Why didn’t I know UD’s mascot was the Crusader? I was puzzled about this question for a long time. When I told Dr. Roper of this puzzle, he told me, “I think your experience of not even knowing about our official symbol is interesting and telling.”
This is an important phenomenon to consider because a university’s mascot is what the university decides to broadcast about itself to the world. The fact that I thought an unofficial mascot was the official one while visiting campus says something about how UD students perceive themselves.
At the University of Dallas, we are the Crusaders — an army of soldiers in a holy war, fighting for our country, our culture and our faith. The groundhog represents something completely different from that.

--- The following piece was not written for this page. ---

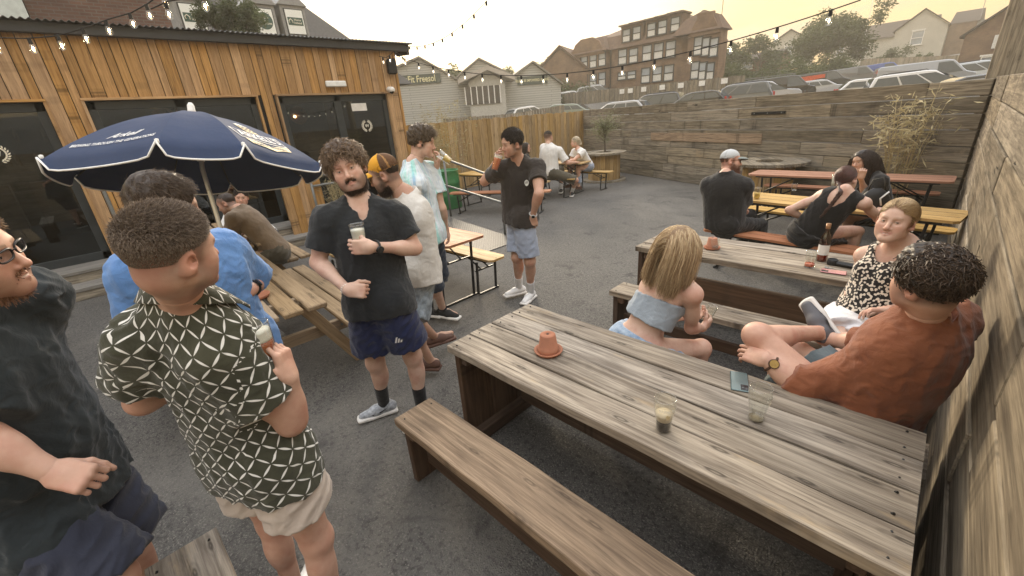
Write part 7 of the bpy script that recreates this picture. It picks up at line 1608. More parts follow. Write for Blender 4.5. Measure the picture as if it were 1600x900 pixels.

The groundhog does not represent our mission as a university, but rather the essence of our community.
What I saw before I was a student here was the spirit of the university, as opposed to its identity as an academic institution. The groundhog represents the zeal and spirit of UD students, and in some ways, I think it also represents a student body independent of its administration.
The Groundhog celebration began as a student initiative when the university was less than 10 years old, and students sustained it themselves for decades.
In this way, the groundhog has been an iconic symbol of UD’s party culture since the beginning. The Crusader has also been UD’s official mascot for decades, which makes the two of them an inseparable pair. Groundhog is our communal identity, while the Crusader is our institutional identity.
Our community has a party culture that strongly resembles medieval festivals, which is why I think a medieval-themed Charity Week worked so well. Our institution is academically rigorous and “playfully serious” as Dr. Roper likes to say, and these two different identities of the university come together beautifully.
“The two mesh well, and they don’t necessarily have to relate, but they have to complement each other. I think they complement each other pretty well,” said Prof. Stefan Novinski, chair of the drama department.
What the phrase “the seriously playful and the playfully serious” means is that UD knows how to have fun and how to study hard. This is exactly what it means to live life to the fullest, and that is something to be proud of. Without the groundhog or the Crusader, UD is not UD. If you ask “Which is it?” I will tell you that UD is both, and that’s how we like it.